* GOAL *
Give the listing again exactly, omitting its images.
::: PROVIDED DATA
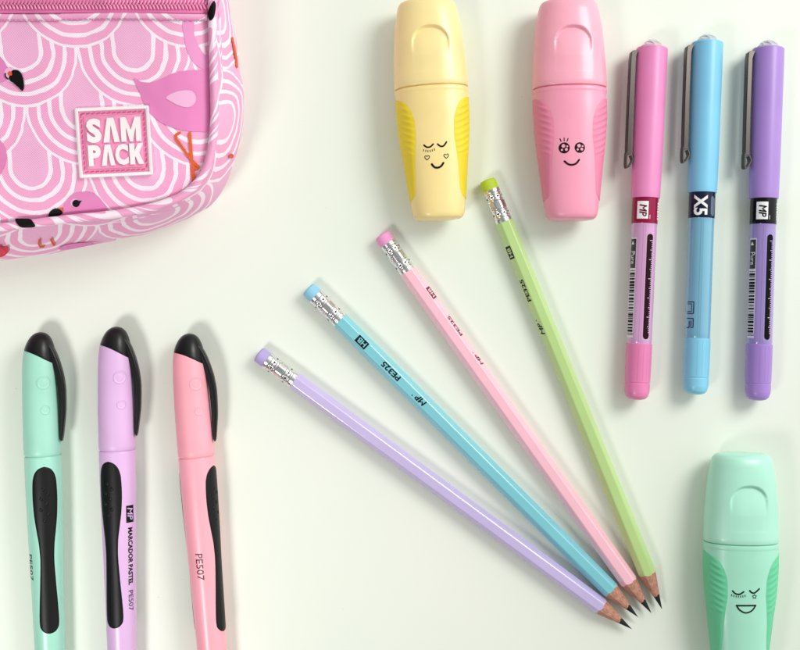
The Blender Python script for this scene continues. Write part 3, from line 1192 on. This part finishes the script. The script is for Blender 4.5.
make_rollerball((652.2, 48), (636.8, 398.5), rgb(230, 138, 192), rgb(214, 160, 206), rgb(150, 16, 66), rgb(232, 128, 180),
                "pink capped rollerball pen with a dark red label band", "MP")
make_rollerball((707.4, 42.5), (695.6, 395), rgb(126, 198, 232), rgb(120, 180, 208), rgb(22, 30, 58), rgb(132, 204, 234),
                "sky blue capped rollerball pen with X5 on a navy band", "X5")
make_rollerball((768.4, 48.5), (757.6, 401), rgb(168, 132, 208), rgb(158, 136, 202), rgb(8, 6, 14), rgb(166, 130, 208),
                "purple capped rollerball pen with a black label band", "MP")


# ================================================================== marker pens with rubber grips
def make_marker(A, B, col, roll, label, print_fn):
    zc = 18.2
    fr = Frame("marker_pen", A, B, zc, label, "marker pen", "pastel marker pens with black grips")
    mcap = material("cap_plastic", col, 0.42, sss=0.05)
    mbar = material("barrel_plastic", tuple(min(1, x * 1.02) for x in col[:3]) + (1,), 0.36, coat=0.1, sss=0.05)
    CapB = Body([(0, 0.4, 0.4, 2.0), (0.5, 3.2, 3.2, 2.0), (2, 6.4, 6.4, 1.9), (5, 9.6, 9.6, 1.7), (10, 12.4, 12.4, 1.2), (18, 14.9, 14.9, 0.6), (30, 16.3, 16.3, 0.1),
                 (60, 17.5, 17.5, 0), (90, 18.0, 18.0, 0), (120, 18.1, 18.1, 0), (122.2, 18.0, 18.0, 0), (122.8, 17.4, 17.4, 0)], zc)

    def ub(th):
        c = math.cos(th) * 16.0
        return 22.2 + 0.45 * c + 0.011 * c * c
    N = 96
    # black rounded end, cut obliquely
    rings = []
    for q in [0, 0.01, 0.035, 0.08, 0.14, 0.22, 0.32, 0.43, 0.55, 0.67, 0.79, 0.90, 0.97, 1.0]:
        rings.append([CapB.pt(max(0.001, q * (ub(2 * PI * j / N))), 2 * PI * j / N, -0.0 if q < 0.98 else -0.15) for j in range(N)])
    v, f = loft(rings, True, False)
    end = fr.mesh("end_cap", v, f, M_BLACKPL, sharp=40)
    rings = [[CapB.pt(ub(2 * PI * j / N) + 0.15, 2 * PI * j / N, -0.5) for j in range(N)],
             [CapB.pt(ub(2 * PI * j / N) + 0.35, 2 * PI * j / N, -0.05) for j in range(N)]]
    for i in range(1, 25):
        t = i / 24
        rings.append([CapB.pt(ub(2 * PI * j / N) + 0.35 + (122.0 - ub(2 * PI * j / N) - 0.35) * t, 2 * PI * j / N) for j in range(N)])
    rings.append([CapB.pt(122.8, 2 * PI * j / N) for j in range(N)])
    v, f = loft(rings, False, True)
    cap = fr.mesh("cap", v, f, mcap, sharp=40)
    # clip: curved black blade springing from the end cap along the right flank
    outer = pchip([9, 16, 24, 34, 46, 60, 78, 98, 107, 109.5], [10.5, 15.2, 18.8, 22.0, 24.6, 25.9, 25.4, 23.0, 21.6, 20.6])
    inner = pchip([9, 16, 24, 34, 46, 60, 78, 98, 107, 109.5], [4.0, 8.0, 11.6, 14.6, 17.2, 18.6, 18.9, 18.6, 18.8, 20.0])
    rings = []
    for i in range(46):
        u = 9 + 100.5 * i / 45
        vo, vi = outer(u), inner(u)
        hw = 6.2 - 2.6 * (i / 45)
        m = (vo + vi) / 2
        hh = (vo - vi) / 2
        zz = zc + 2.0
        rings.append([(u, m + hh * spow(math.cos(t), 0.55), zz + hw * spow(math.sin(t), 0.55)) for t in [2 * PI * j / 20 for j in range(20)]])
    v, f = loft(rings)
    fr.mesh("clip", v, f, M_BLACKPL, sharp=50)
    # two raised rings moulded on the cap
    for (u0, s0, r0) in ((50.5, 8.4, 5.4), (77.5, 9.4, 3.4)):
        V, F = [], []
        loops = [(0, 0.28), (r0 - 1.3, 0.28), (r0 - 0.5, 0.12), (r0, 0.6), (r0 + 0.8, 0.6), (r0 + 1.3, 0.02)]
        NS = 28
        for (rr, oo) in loops:
            V += [CapB.arc(u0 + rr * math.cos(2 * PI * j / NS), s0 + rr * math.sin(2 * PI * j / NS), PI / 2, oo) for j in range(NS)]
        for a in range(len(loops) - 1):
            for j in range(NS):
                k = (j + 1) % NS
                F.append((a * NS + j, a * NS + k, (a + 1) * NS + k, (a + 1) * NS + j))
        fr.mesh("raised_dot", V, F, mcap, cap, sharp=60)
    # barrel
    BarB = Body([(121, 16.6, 16.6), (123.6, 16.6, 16.6), (124.0, 17.6, 17.6), (124.8, 18.0, 18.0), (150, 17.9, 17.9), (200, 17.0, 17.0), (250, 15.8, 15.8), (320, 14.6, 14.6),
                 (360, 13.6, 13.6), (392, 12.4, 12.4), (400, 11.0, 11.0), (404, 7.5, 7.5), (405, 1, 1)], zc)
    v, f = body_mesh(BarB, 121, 405, 5, 80)
    barrel = fr.mesh("barrel", v, f, mbar)
    # two spatula-shaped rubber grips on opposite sides of the barrel
    half = pchip([136.0, 137.0, 139.5, 144, 152, 166, 182, 200, 214, 228, 250, 275, 288, 294, 298.5, 300.6, 301.4],
                 [0.0, 3.6, 7.4, 10.4, 12.3, 12.8, 12.0, 9.6, 7.6, 6.9, 7.8, 9.4, 10.0, 9.6, 6.9, 3.6, 0.0])
    for k3 in range(2):
        th0 = math.radians(90 + roll + 180 * k3)
        V, F = [], []
        us = [136.0 + 0.25 * i for i in range(16)] + [140 + 2.0 * i for i in range(77)] + [294 + 0.37 * i for i in range(21)]
        NA = 18
        for u in us:
            u = min(u, 301.4)
            hv = max(0.001, half(u)) * (0.84 if k3 else 1.0)
            for j in range(NA + 1):
                q = -1 + 2 * j / NA
                e = (1 - abs(q)) * hv
                endf = min(1, (u - 136.0) / 2, (301.4 - u) / 2)
                off = 0.04 + 0.42 * min(1, e / 1.4, endf)
                V.append(BarB.arc(u - 3, q * hv, th0, off))
        for i in range(len(us) - 1):
            for j in range(NA):
                a0 = i * (NA + 1) + j
                F.append((a0, a0 + 1, a0 + NA + 2, a0 + NA + 1))
        grip = fr.mesh("grip_pad", V, F, M_RUBBER, sharp=60)
        nubs = []
        for (u, s) in ((158, -1.5), (163, 3.2), (167.5, -3.8), (172.5, 1.2), (178, -4.2), (183, 2.6), (189, -1.2)):
            rings = []
            for (rr, hh) in ((1.7, 0.4), (1.35, 0.8), (0.8, 1.05), (0.1, 1.1)):
                rings.append([BarB.arc(u - 3 + rr * 1.3 * math.cos(2 * PI * j / 10), s + rr * math.sin(2 * PI * j / 10), th0, hh) for j in range(10)])
            nubs.append(loft(rings, False, True))
        v, f = join(nubs)
        fr.mesh("grip_nub", v, f, M_RUBBER, grip, sharp=60)
    print_fn(fr, BarB, barrel)
    return fr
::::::
* PROBLEM SOLUTION *
The Blender Python script for this scene continues. Write part 3, from line 1192 on. This part finishes the script. The script is for Blender 4.5.
make_rollerball((652.2, 48), (636.8, 398.5), rgb(230, 138, 192), rgb(214, 160, 206), rgb(150, 16, 66), rgb(232, 128, 180),
                "pink capped rollerball pen with a dark red label band", "MP")
make_rollerball((707.4, 42.5), (695.6, 395), rgb(126, 198, 232), rgb(120, 180, 208), rgb(22, 30, 58), rgb(132, 204, 234),
                "sky blue capped rollerball pen with X5 on a navy band", "X5")
make_rollerball((768.4, 48.5), (757.6, 401), rgb(168, 132, 208), rgb(158, 136, 202), rgb(8, 6, 14), rgb(166, 130, 208),
                "purple capped rollerball pen with a black label band", "MP")


# ================================================================== marker pens with rubber grips
def make_marker(A, B, col, roll, label, print_fn):
    zc = 18.2
    fr = Frame("marker_pen", A, B, zc, label, "marker pen", "pastel marker pens with black grips")
    mcap = material("cap_plastic", col, 0.42, sss=0.05)
    mbar = material("barrel_plastic", tuple(min(1, x * 1.02) for x in col[:3]) + (1,), 0.36, coat=0.1, sss=0.05)
    CapB = Body([(0, 0.4, 0.4, 2.0), (0.5, 3.2, 3.2, 2.0), (2, 6.4, 6.4, 1.9), (5, 9.6, 9.6, 1.7), (10, 12.4, 12.4, 1.2), (18, 14.9, 14.9, 0.6), (30, 16.3, 16.3, 0.1),
                 (60, 17.5, 17.5, 0), (90, 18.0, 18.0, 0), (120, 18.1, 18.1, 0), (122.2, 18.0, 18.0, 0), (122.8, 17.4, 17.4, 0)], zc)

    def ub(th):
        c = math.cos(th) * 16.0
        return 22.2 + 0.45 * c + 0.011 * c * c
    N = 96
    # black rounded end, cut obliquely
    rings = []
    for q in [0, 0.01, 0.035, 0.08, 0.14, 0.22, 0.32, 0.43, 0.55, 0.67, 0.79, 0.90, 0.97, 1.0]:
        rings.append([CapB.pt(max(0.001, q * (ub(2 * PI * j / N))), 2 * PI * j / N, -0.0 if q < 0.98 else -0.15) for j in range(N)])
    v, f = loft(rings, True, False)
    end = fr.mesh("end_cap", v, f, M_BLACKPL, sharp=40)
    rings = [[CapB.pt(ub(2 * PI * j / N) + 0.15, 2 * PI * j / N, -0.5) for j in range(N)],
             [CapB.pt(ub(2 * PI * j / N) + 0.35, 2 * PI * j / N, -0.05) for j in range(N)]]
    for i in range(1, 25):
        t = i / 24
        rings.append([CapB.pt(ub(2 * PI * j / N) + 0.35 + (122.0 - ub(2 * PI * j / N) - 0.35) * t, 2 * PI * j / N) for j in range(N)])
    rings.append([CapB.pt(122.8, 2 * PI * j / N) for j in range(N)])
    v, f = loft(rings, False, True)
    cap = fr.mesh("cap", v, f, mcap, sharp=40)
    # clip: curved black blade springing from the end cap along the right flank
    outer = pchip([9, 16, 24, 34, 46, 60, 78, 98, 107, 109.5], [10.5, 15.2, 18.8, 22.0, 24.6, 25.9, 25.4, 23.0, 21.6, 20.6])
    inner = pchip([9, 16, 24, 34, 46, 60, 78, 98, 107, 109.5], [4.0, 8.0, 11.6, 14.6, 17.2, 18.6, 18.9, 18.6, 18.8, 20.0])
    rings = []
    for i in range(46):
        u = 9 + 100.5 * i / 45
        vo, vi = outer(u), inner(u)
        hw = 6.2 - 2.6 * (i / 45)
        m = (vo + vi) / 2
        hh = (vo - vi) / 2
        zz = zc + 2.0
        rings.append([(u, m + hh * spow(math.cos(t), 0.55), zz + hw * spow(math.sin(t), 0.55)) for t in [2 * PI * j / 20 for j in range(20)]])
    v, f = loft(rings)
    fr.mesh("clip", v, f, M_BLACKPL, sharp=50)
    # two raised rings moulded on the cap
    for (u0, s0, r0) in ((50.5, 8.4, 5.4), (77.5, 9.4, 3.4)):
        V, F = [], []
        loops = [(0, 0.28), (r0 - 1.3, 0.28), (r0 - 0.5, 0.12), (r0, 0.6), (r0 + 0.8, 0.6), (r0 + 1.3, 0.02)]
        NS = 28
        for (rr, oo) in loops:
            V += [CapB.arc(u0 + rr * math.cos(2 * PI * j / NS), s0 + rr * math.sin(2 * PI * j / NS), PI / 2, oo) for j in range(NS)]
        for a in range(len(loops) - 1):
            for j in range(NS):
                k = (j + 1) % NS
                F.append((a * NS + j, a * NS + k, (a + 1) * NS + k, (a + 1) * NS + j))
        fr.mesh("raised_dot", V, F, mcap, cap, sharp=60)
    # barrel
    BarB = Body([(121, 16.6, 16.6), (123.6, 16.6, 16.6), (124.0, 17.6, 17.6), (124.8, 18.0, 18.0), (150, 17.9, 17.9), (200, 17.0, 17.0), (250, 15.8, 15.8), (320, 14.6, 14.6),
                 (360, 13.6, 13.6), (392, 12.4, 12.4), (400, 11.0, 11.0), (404, 7.5, 7.5), (405, 1, 1)], zc)
    v, f = body_mesh(BarB, 121, 405, 5, 80)
    barrel = fr.mesh("barrel", v, f, mbar)
    # two spatula-shaped rubber grips on opposite sides of the barrel
    half = pchip([136.0, 137.0, 139.5, 144, 152, 166, 182, 200, 214, 228, 250, 275, 288, 294, 298.5, 300.6, 301.4],
                 [0.0, 3.6, 7.4, 10.4, 12.3, 12.8, 12.0, 9.6, 7.6, 6.9, 7.8, 9.4, 10.0, 9.6, 6.9, 3.6, 0.0])
    for k3 in range(2):
        th0 = math.radians(90 + roll + 180 * k3)
        V, F = [], []
        us = [136.0 + 0.25 * i for i in range(16)] + [140 + 2.0 * i for i in range(77)] + [294 + 0.37 * i for i in range(21)]
        NA = 18
        for u in us:
            u = min(u, 301.4)
            hv = max(0.001, half(u)) * (0.84 if k3 else 1.0)
            for j in range(NA + 1):
                q = -1 + 2 * j / NA
                e = (1 - abs(q)) * hv
                endf = min(1, (u - 136.0) / 2, (301.4 - u) / 2)
                off = 0.04 + 0.42 * min(1, e / 1.4, endf)
                V.append(BarB.arc(u - 3, q * hv, th0, off))
        for i in range(len(us) - 1):
            for j in range(NA):
                a0 = i * (NA + 1) + j
                F.append((a0, a0 + 1, a0 + NA + 2, a0 + NA + 1))
        grip = fr.mesh("grip_pad", V, F, M_RUBBER, sharp=60)
        nubs = []
        for (u, s) in ((158, -1.5), (163, 3.2), (167.5, -3.8), (172.5, 1.2), (178, -4.2), (183, 2.6), (189, -1.2)):
            rings = []
            for (rr, hh) in ((1.7, 0.4), (1.35, 0.8), (0.8, 1.05), (0.1, 1.1)):
                rings.append([BarB.arc(u - 3 + rr * 1.3 * math.cos(2 * PI * j / 10), s + rr * math.sin(2 * PI * j / 10), th0, hh) for j in range(10)])
            nubs.append(loft(rings, False, True))
        v, f = join(nubs)
        fr.mesh("grip_nub", v, f, M_RUBBER, grip, sharp=60)
    print_fn(fr, BarB, barrel)
    return fr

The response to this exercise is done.